Monday, June 18, 2007

Snape Hunt

In anticipation of the release of Book 7, I've gone back and reread the previous six Harry Potter Books. (By the way, I'm spoiling as I see fit here. I figure if you care at all, you've read the material. If you don't, you won't mind the spoilage)

I'm going with Salman Rushdie on this one:

"Snape, unlikeable as he is, is essentially one of the good guys. Is Snape good or bad? In our opinion, everything follows from it," Rushdie said.

I write a lot about character on this blog. My own work is character-driven, and it's great characters that excite me about other people's fiction. And few characters anywhere are as enigmatic, complex, tormented or driven as one Severus Snape.

There are a lot of reasons to believe Snape is evil, and a few (very good) ones to believe he's on the side of the angels.

Me, I need Snape to be good.

His physical appearance is one reason. In a more conventional kid's book, you'd expect the dark, greasy-haired guy with the bad attitude to be evil. But Rowling has refused to make Snape a villain over and over. Harry's own prejudices have been frustrated, and he's had the chance to learn not to judge by appearances.
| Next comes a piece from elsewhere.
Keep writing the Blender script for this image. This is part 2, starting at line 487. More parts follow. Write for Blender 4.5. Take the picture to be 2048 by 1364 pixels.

He hasn't, and that in itself is interesting to me. Rowling has taken the hard road, showing her readers a world of moral complexity and subtle motivation.

Some of the good guys are, frankly, assholes. Sirius, Snape, even Harry's father all have pretty serious flaws. They still stand up for what's right.

The villains are capable of love and loyalty, tenderness and fear. No cardboard saints, no plaster demons.


Except that, if Snape *is* evil, the structure falls apart. The dark, greasy, bitter guy turns out to be a heart of evil after all. Dumbledore was wrong to ever trust him. Harry's prejudices were justified.

JK Rowling might even be able to hear the gnashing of my teeth over the rustling of that big pile of money she sleeps on.*

I'm looking for Snape to have killed Dumbledore by prior agreement. The souls of a wizard's victims are stored in the wand and can be realeased under the right circumstances. Snape will be beyond reproach and ideally positioned to aid in Voldemort's defeat. Harry will finally realize that Snape was his ally after all...

This is nerve-wracking. I've got three thousand pages invested in this story (from the cheap seats in the audience, but still...), and I'll be gutted if she lets me down.

*Who am I kidding? Rowling can't hear herself scream over the rustle of all those bills, let alone the vast, thundering fall of fresh revenue. And she deserves every bit of it.

Unless Snape is evil.

1 comment:

RK Sterling said...

Wow - I guessed I missed this one while I was away. Snape has always been one of my favorite characters. I was heartbroken with this last book.